* **EXERCISE PROMPT**: Retype every line from the top of the entries down to the one with "t = np.clip((x-a)/(b-a), 0, 1);", both included, and skip the pictures.
START
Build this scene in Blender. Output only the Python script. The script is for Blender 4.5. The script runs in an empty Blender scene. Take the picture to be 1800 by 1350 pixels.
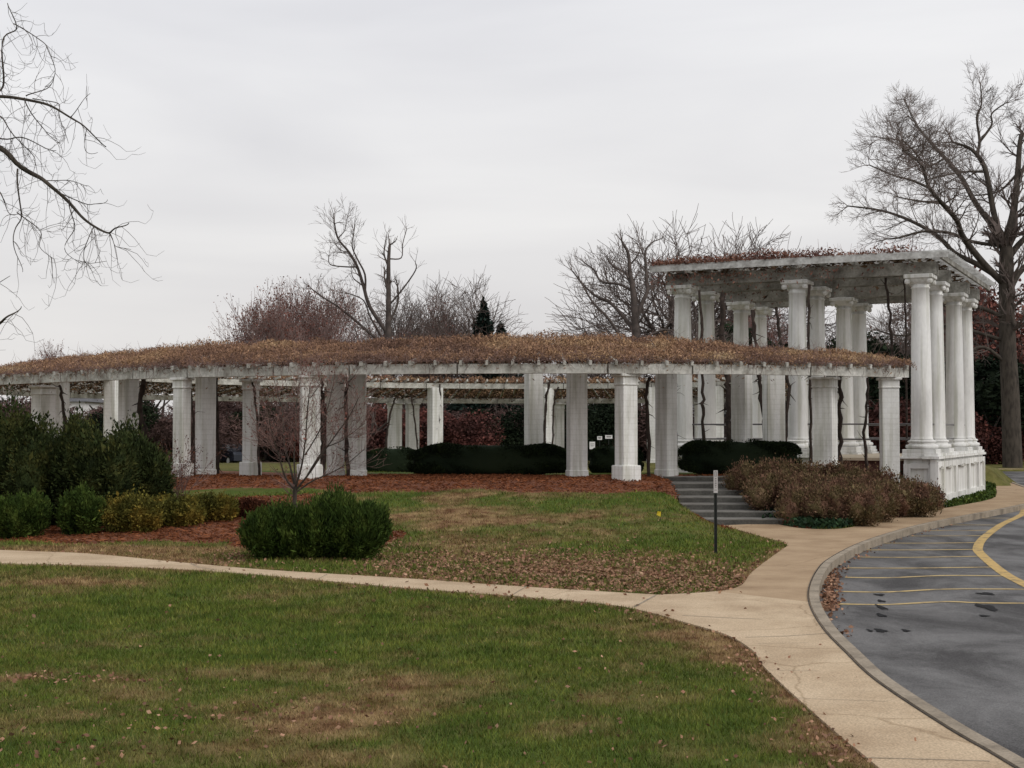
import bpy, math, random
import numpy as np
from mathutils import Vector, Matrix, noise as mnoise
random.seed(7); RNG = np.random.default_rng(11)
S = bpy.context.scene
C = S.collection
F = 2500.0; EYE = 2.3; PITCH = math.atan(83.0/F)
cp, sp_ = math.cos(PITCH), math.sin(PITCH)

# ---------------------------------------------------------------- measuring helpers
def ray(px, py):
    x = (px-900)/F; z = (675-py)/F
    return (x, cp - z*sp_, sp_ + z*cp)
def G(px, py, z=0.0):
    r = ray(px, py); t = (z-EYE)/r[2]
    return (r[0]*t, r[1]*t)
def P(px, py, d):
    r = ray(px, py); t = d/r[1]
    return (r[0]*t, d, EYE + r[2]*t)
def sst(x, a, b):
    t = np.clip((x-a)/(b-a), 0, 1); return t*t*(3-2*t)

# ---------------------------------------------------------------- object helpers
def tag(o, label=None, cat=None, group=None, kind=None):
    if label: o['label'] = label
    if cat: o['category'] = cat
    if group: o['group'] = group
    if kind: o['kind'] = kind
    return o
def link(o, parent=None):
    C.objects.link(o)
    if parent is not None: o.parent = parent
    return o
def thing(name, label, cat, loc=(0,0,0), rz=0, group=None):
    o = bpy.data.objects.new(name, None); C.objects.link(o)
    o.location = loc; o.rotation_euler = (0,0,rz); o.empty_display_size = .2
    return tag(o, label, cat, group)
def mesh(name, V, faces, mat, parent=None, smooth=False, attrs=None):
    """V (n,3); faces: list of int arrays (m,k)"""
    me = bpy.data.meshes.new(name)
    V = np.asarray(V, dtype=np.float32).reshape(-1,3)
    me.vertices.add(len(V)); me.vertices.foreach_set('co', V.ravel())
    faces = [np.asarray(f, dtype=np.int32) for f in faces if len(f)]
    nl = sum(f.size for f in faces); npoly = sum(len(f) for f in faces)
    me.loops.add(nl); me.polygons.add(npoly)
    me.loops.foreach_set('vertex_index', np.concatenate([f.ravel() for f in faces]))
    tot = np.concatenate([np.full(len(f), f.shape[1], dtype=np.int32) for f in faces])
    st = np.concatenate([[0], np.cumsum(tot)[:-1]]).astype(np.int32)
    me.polygons.foreach_set('loop_start', st); me.polygons.foreach_set('loop_total', tot)
    me.polygons.foreach_set('use_smooth', np.full(npoly, bool(smooth)))
    if attrs:
        for k, a in attrs.items():
            at = me.attributes.new(k, 'FLOAT', 'POINT'); at.data.foreach_set('value', np.asarray(a, dtype=np.float32))
    me.update(calc_edges=True); me.validate()
    me.materials.append(mat)
    o = bpy.data.objects.new(name, me)
    return link(o, parent)
class MB:
    """collects boxes, prisms, lathes, tubes into one mesh"""
    def __init__(s): s.v=[]; s.f3=[]; s.f4=[]; s.ng=[]; s.n=0
    def add(s, V, quads=(), tris=()):
        V=np.asarray(V,dtype=float).reshape(-1,3); s.v.append(V)
        if len(quads): s.f4.append(np.asarray(quads)+s.n)
        if len(tris): s.f3.append(np.asarray(tris)+s.n)
        s.n+=len(V)
    def box(s, c, size, rz=0, taper=1.0, bev=0.0):
        x,y,z=[q/2 for q in size]; cr,sr=math.cos(rz),math.sin(rz)
        if bev>0:
            pr=[(-x+bev,-y),(x-bev,-y),(x,-y+bev),(x,y-bev),(x-bev,y),(-x+bev,y),(-x,y-bev),(-x,-y+bev)]
            lv=[(-z,0),(-z+bev,1),(z-bev,1),(z,0)]; V=[]
            for (zz,full) in lv:
                k=1 if full else (1-bev/max(x,y))
                tp = 1+(taper-1)*(zz+z)/(2*z)
                for (px,py) in pr:
                    a,b=px*k*tp,py*k*tp; V.append((c[0]+a*cr-b*sr,c[1]+a*sr+b*cr,c[2]+zz))
            q=[(i*8+j,i*8+(j+1)%8,(i+1)*8+(j+1)%8,(i+1)*8+j) for i in range(3) for j in range(8)]
            q+=[(0,3,2,1),(0,5,4,3),(0,7,6,5)]
            q+=[(24,25,26,27),(24,27,28,29),(24,29,30,31)]
            s.add(V,q); return
        V=[]
        for zz in (-z,z):
            k=taper if zz>0 else 1
            for (px,py) in ((-x,-y),(x,-y),(x,y),(-x,y)):
                a,b=px*k,py*k; V.append((c[0]+a*cr-b*sr,c[1]+a*sr+b*cr,c[2]+zz))
        s.add(V,[(0,3,2,1),(4,5,6,7),(0,1,5,4),(1,2,6,5),(2,3,7,6),(3,0,4,7)])
    def bar(s, a, b, w, h, up=(0,0,1)):
        a=Vector(a); b=Vector(b); d=(b-a).normalized(); r=d.cross(Vector(up)).normalized(); u=r.cross(d)
        V=[]
        for p in (a,b):
            for (i,j) in ((-1,-1),(1,-1),(1,1),(-1,1)): V.append(tuple(p+r*(i*w/2)+u*(j*h/2)))
        s.add(V,[(0,3,2,1),(4,5,6,7),(0,1,5,4),(1,2,6,5),(2,3,7,6),(3,0,4,7)])
    def lathe(s, c, prof, n=24):
        V=[]; 
        for (r,z) in prof:
            for k in range(n):
                a=2*math.pi*k/n; V.append((c[0]+r*math.cos(a),c[1]+r*math.sin(a),c[2]+z))
        q=[(i*n+k,i*n+(k+1)%n,(i+1)*n+(k+1)%n,(i+1)*n+k) for i in range(len(prof)-1) for k in range(n)]
        m=len(prof)*n; V.append((c[0],c[1],c[2]+prof[0][1])); V.append((c[0],c[1],c[2]+prof[-1][1]))
        t=[(m,(k+1)%n,k) for k in range(n)]+[(m+1,m-n+k,m-n+(k+1)%n) for k in range(n)]
        s.add(V,q,t)
    def tube(s, pts, rad, n=6):
        V,q=tubes([(pts,rad)],n); s.add(V,q)
    def build(s, name, mat, parent=None, smooth=False):
        fs=[]
        if s.f4: fs.append(np.concatenate(s.f4))
        if s.f3: fs.append(np.concatenate(s.f3))
        return mesh(name, np.concatenate(s.v), fs, mat, parent, smooth)
def tubes(lines, k):
    """lines: list of (pts, radii); returns V, quads (batched by point count)"""
    by={}
    for p,r in lines: by.setdefault(len(p),[]).append((p,r))
    Vs=[];Qs=[];n0=0
    for n,ls in by.items():
        A=np.array([l[0] for l in ls],dtype=float); R=np.array([l[1] for l in ls],dtype=float)
        T=np.gradient(A,axis=1); T/= np.linalg.norm(T,axis=2,keepdims=True)+1e-9
        ref=np.where(np.abs(T[:,:1,2:3])>.8, np.array([1.,0,0]), np.array([0,0,1.]))
        ref=np.repeat(ref,n,axis=1)
        U=np.cross(T,ref); U/=np.linalg.norm(U,axis=2,keepdims=True)+1e-9; W=np.cross(T,U)
        an=np.arange(k)*2*np.pi/k
        ring=A[:,:,None,:]+R[:,:,None,None]*(np.cos(an)[None,None,:,None]*U[:,:,None,:]+np.sin(an)[None,None,:,None]*W[:,:,None,:])
        m=len(ls); Vs.append(ring.reshape(-1,3))
        idx=np.arange(m*n*k).reshape(m,n,k)+n0
        a=idx[:,:-1,:]; b=np.roll(idx,-1,axis=2)[:,:-1,:]; c=np.roll(idx,-1,axis=2)[:,1:,:]; d=idx[:,1:,:]
        Qs.append(np.stack([a,b,c,d],axis=-1).reshape(-1,4)); n0+=m*n*k
    return np.concatenate(Vs), np.concatenate(Qs)
def cards(cen, size, aspect=1.6, nrm=None, spread=1.0, rng=RNG, tri=False, dirs=None):
    """small leaf-shaped faces at cen; dirs: long-axis direction"""
    n=len(cen); size=np.broadcast_to(size,(n,))
    if dirs is None: D=rng.normal(size=(n,3))
    else: D=np.asarray(dirs)+rng.normal(size=(n,3))*spread
    D/=np.linalg.norm(D,axis=1,keepdims=True)+1e-9
    E=np.cross(D,rng.normal(size=(n,3))); E/=np.linalg.norm(E,axis=1,keepdims=True)+1e-9
    a=(size*.5)[:,None]; b=(size*.5/aspect)[:,None]
    if tri:
        V=np.stack([cen-E*b,cen+E*b,cen+D*a*2],axis=1); return V.reshape(-1,3), np.arange(n*3).reshape(n,3)
    V=np.stack([cen-D*a,cen+E*b-D*a*.1,cen+D*a,cen-E*b-D*a*.1],axis=1)
    return V.reshape(-1,3), np.arange(n*4).reshape(n,4)

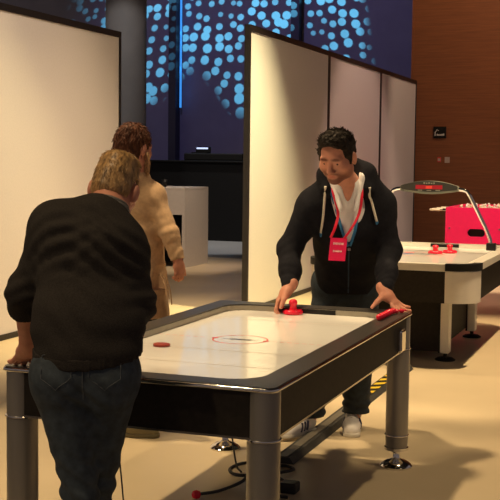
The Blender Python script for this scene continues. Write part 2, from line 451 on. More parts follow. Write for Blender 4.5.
END
* **EXPECTED ANSWER**:
Build this scene in Blender. Output only the Python script. The script is for Blender 4.5. The script runs in an empty Blender scene. Take the picture to be 1800 by 1350 pixels.
import bpy, math, random
import numpy as np
from mathutils import Vector, Matrix, noise as mnoise
random.seed(7); RNG = np.random.default_rng(11)
S = bpy.context.scene
C = S.collection
F = 2500.0; EYE = 2.3; PITCH = math.atan(83.0/F)
cp, sp_ = math.cos(PITCH), math.sin(PITCH)

# ---------------------------------------------------------------- measuring helpers
def ray(px, py):
    x = (px-900)/F; z = (675-py)/F
    return (x, cp - z*sp_, sp_ + z*cp)
def G(px, py, z=0.0):
    r = ray(px, py); t = (z-EYE)/r[2]
    return (r[0]*t, r[1]*t)
def P(px, py, d):
    r = ray(px, py); t = d/r[1]
    return (r[0]*t, d, EYE + r[2]*t)
def sst(x, a, b):
    t = np.clip((x-a)/(b-a), 0, 1); return t*t*(3-2*t)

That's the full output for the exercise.